Perdeu o FC Porto e já se disse e escreveu igualmente muito sobre como perdeu, e conseguiu, mais uma vez, o Sporting ir estando sempre em condições de discutir o jogo (ao ponto de o ter vencido no chamado desempate por penalties) porque, creio, teve sempre boa noção das suas limitações e quem tem boa noção das limitações mais possibilidades tem de se superar, que foi o que o Sporting fez. Mas restam-me ainda algumas outras inevitáveis notas sobre o que ficou da bela tarde do Jamor:
- o francês Mathieu (que atuação portentosa!!!) confirmou porque foi tão importante para o Sporting conseguir renovar com ele;
- o Sporting fez o que podia (e até o que muitos não acreditavam que pudesse) para fechar a época com a tremenda dignidade de merecer toda a felicidade, e dar aquela sempre tão boa sensação do dever cumprido a um presidente que há um ano se preocupava em consolar um destroçado Rui Patrício e agora celebrou com ele (esteve na tribuna do Jamor) a emoção que todos desejaram tanto voltar a viver;
- Brahimi confirmou a ideia de que chegou a esta final a pensar já muito mais nele do que na equipa;
- Sérgio Conceição (de quem gosto bastante como treinador, volto a dizê-lo) tem realmente de deixar de confundir não gostar de perder com mau perder, que é o que ele mostra ter (da forma mais deselegante que se imagina) com atitudes como a que teve, na tribuna do Jamor, com o presidente do Sporting.

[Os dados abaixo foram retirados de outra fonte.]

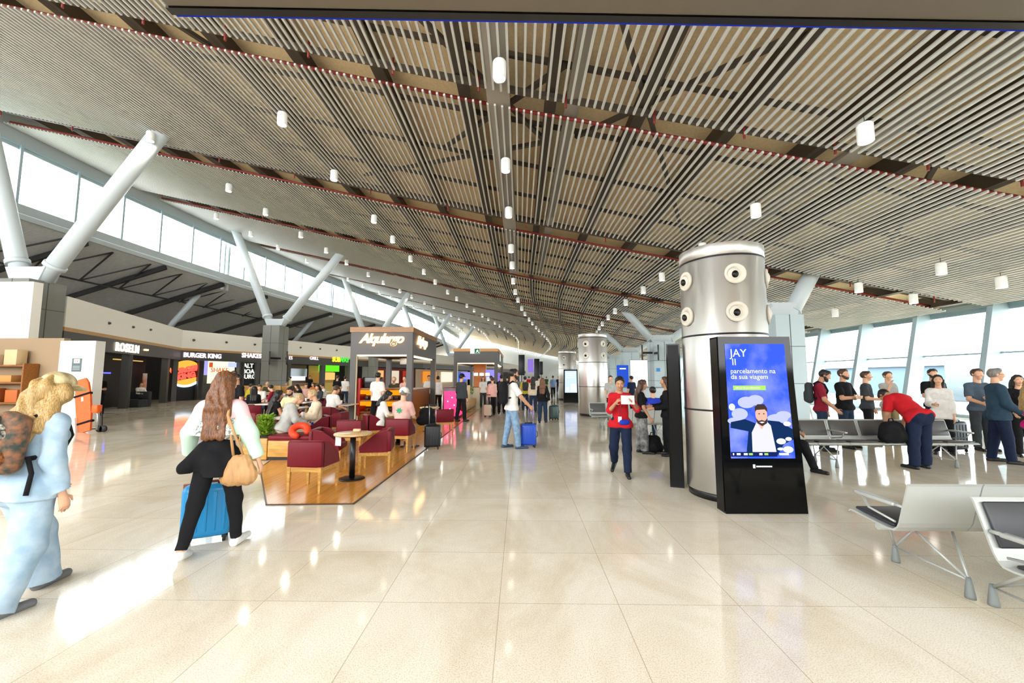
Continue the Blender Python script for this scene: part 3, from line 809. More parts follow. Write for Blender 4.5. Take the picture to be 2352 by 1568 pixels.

PS: Foi, como sempre é de esperar quando se opõem equipas britânicas, um grande espetáculo (é sempre um grande espetáculo um jogo entre equipas britânicas mesmo quando o jogo não é muito bem jogado, como foi, aliás, o caso de muitos momentos da 1.º parte) este Chelsea-Arsenal da final da Liga Europa que esta semana abriu, digamos, o apetite para a final da Liga dos Campeões, que este sábado concentra em Madrid o olhar de muitos milhões de espectadores para seguirem esse jogo do outro mundo que todos esperam que venha a ser o Tottenham-Liverpool. O que mais me impressiona quando vejo defrontarem-se equipas britânicas que de britânicas já não têm, na verdade, muito, é precisamente a cultura britânica que mantêm, a cultura que as leva a jogar com tanta seriedade. Julgo que não preciso de dizer mais nada.